To a certain extent, it was a rather tempting opportunity to make some money from our new car. But ultimately, I felt like it would be rather silly to sell our car so quickly after having bought it. Finding a car to buy in our household is a monumentally long process consisting of many months of discussion in night walks around the block, hours perusing internet car sales sites, and lots of test-driving sessions. We worked so long and hard to find a good car at a good price to buy that I didn’t relish the thought of having to repeat the process all over again.
It made me think of stories I’ve heard of people who buy an in-demand product at a low price and then immediately sell it to someone else on eBay. And this little phrase from the Book of Mormon started playing itself through my mind: “to buy and to sell, and to get gain” (Helaman 6:8). And I started thinking through what an economy is like that buys and sells to get gain.

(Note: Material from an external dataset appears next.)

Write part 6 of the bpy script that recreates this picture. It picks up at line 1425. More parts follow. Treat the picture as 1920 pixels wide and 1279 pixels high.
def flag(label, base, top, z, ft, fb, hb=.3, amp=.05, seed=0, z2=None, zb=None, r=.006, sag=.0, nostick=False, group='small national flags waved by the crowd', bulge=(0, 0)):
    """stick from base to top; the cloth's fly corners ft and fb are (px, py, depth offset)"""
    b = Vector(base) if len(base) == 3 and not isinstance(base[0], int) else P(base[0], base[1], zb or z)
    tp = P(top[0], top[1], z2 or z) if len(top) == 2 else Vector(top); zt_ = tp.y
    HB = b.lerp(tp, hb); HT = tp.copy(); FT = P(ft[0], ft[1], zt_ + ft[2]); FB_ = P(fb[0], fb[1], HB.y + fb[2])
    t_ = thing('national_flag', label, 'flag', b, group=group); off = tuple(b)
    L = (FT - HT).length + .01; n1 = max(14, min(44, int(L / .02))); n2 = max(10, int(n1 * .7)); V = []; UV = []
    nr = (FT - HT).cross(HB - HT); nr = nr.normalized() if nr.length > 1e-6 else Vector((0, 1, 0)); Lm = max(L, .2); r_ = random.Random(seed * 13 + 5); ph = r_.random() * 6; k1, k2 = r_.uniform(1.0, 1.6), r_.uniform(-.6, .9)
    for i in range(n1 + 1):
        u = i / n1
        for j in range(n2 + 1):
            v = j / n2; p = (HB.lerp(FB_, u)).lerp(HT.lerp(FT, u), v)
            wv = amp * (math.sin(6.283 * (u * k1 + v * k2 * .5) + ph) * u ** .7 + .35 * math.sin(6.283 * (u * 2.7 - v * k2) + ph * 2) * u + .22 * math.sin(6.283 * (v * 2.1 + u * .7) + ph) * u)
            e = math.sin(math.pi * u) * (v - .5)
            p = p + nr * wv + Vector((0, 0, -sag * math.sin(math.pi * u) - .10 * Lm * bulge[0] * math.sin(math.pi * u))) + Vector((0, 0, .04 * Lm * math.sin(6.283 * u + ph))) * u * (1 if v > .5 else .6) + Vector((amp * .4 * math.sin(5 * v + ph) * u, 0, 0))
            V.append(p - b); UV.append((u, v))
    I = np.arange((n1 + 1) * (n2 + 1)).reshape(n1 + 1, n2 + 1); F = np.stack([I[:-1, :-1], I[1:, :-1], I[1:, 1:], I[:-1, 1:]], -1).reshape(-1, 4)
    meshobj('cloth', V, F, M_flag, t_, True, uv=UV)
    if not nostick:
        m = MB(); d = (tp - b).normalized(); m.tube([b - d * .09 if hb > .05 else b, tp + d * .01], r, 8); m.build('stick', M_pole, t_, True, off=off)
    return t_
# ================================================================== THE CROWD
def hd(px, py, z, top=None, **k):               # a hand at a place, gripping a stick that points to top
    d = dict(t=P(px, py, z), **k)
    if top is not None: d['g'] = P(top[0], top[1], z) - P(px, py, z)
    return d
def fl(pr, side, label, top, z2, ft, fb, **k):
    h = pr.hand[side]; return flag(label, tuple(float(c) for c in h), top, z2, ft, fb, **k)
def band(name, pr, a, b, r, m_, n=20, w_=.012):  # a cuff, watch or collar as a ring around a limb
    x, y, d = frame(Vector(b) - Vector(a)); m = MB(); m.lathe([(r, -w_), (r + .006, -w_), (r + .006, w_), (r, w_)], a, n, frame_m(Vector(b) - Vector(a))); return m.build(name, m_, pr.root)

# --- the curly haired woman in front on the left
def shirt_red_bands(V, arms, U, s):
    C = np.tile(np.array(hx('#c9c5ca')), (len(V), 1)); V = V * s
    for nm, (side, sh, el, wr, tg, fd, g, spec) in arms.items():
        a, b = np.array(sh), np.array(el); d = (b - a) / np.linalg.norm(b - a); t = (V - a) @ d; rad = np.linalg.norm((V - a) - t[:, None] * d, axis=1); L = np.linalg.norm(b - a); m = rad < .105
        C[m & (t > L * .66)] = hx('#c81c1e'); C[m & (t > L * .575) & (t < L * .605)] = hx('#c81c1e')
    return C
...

In order to make a profit, a seller has to buy something at lower price than what he sells it for. If there’s only one stage of this between producer and end user, it’s okay, but what if few people hold on to what they buy and the majority continually tries to sell at a higher price? Eventually it runs up the price to ridiculous levels and soon the market will no longer bear it. This causes several effects:
• It puts the producers at a major disadvantage if they can’t directly profit.
• It puts great pressure on the market to find cheaper ways of acquiring the goods or services at a lower price.
With such great pressure many people will jump into that market both to take advantage of high prices and to try to find a lower-priced source of that good or service for themselves. At some point, there is a glut and the price falls. Then this causes several other effects:
• Sellers have to go find new markets to tap where their products are scarce and in demand.
• Sellers who can’t find new markets go bust.
• Or they take matters into their own hands and collude together to control the supply and means of production so they can create artificial scarcity.
Meantime, the producers are still unable to profit and may be even worse off because the market glut makes their goods and services worth even less than before.
Here’s an interesting example of what happens when people don’t buy what they need and hold it: on May 6, 2010, the Dow lost 400 points in a matter of minutes as stock broker computer programs bought and sold future contracts to each other faster and faster and faster. This created what has been called “the Flash Crash.” “SEC/CFTC Report: SKYnet Caused Flash Crash”
Another more serious problem is that it is easy for markets to forget about the importance of adding value and get addicted to the easy profit from buying then selling higher that happens during a boom period. A market that has forgotten the importance of adding value is a market that is desperate for the next boom and will go looking for it and is determined to create it. That kind of market is parasitic. It is precariously close to becoming seduced into secret combinations and fraud. It is a few steps from that to a revival of slavery of production.
Again, how to escape? Be industrious and add value to what you sell.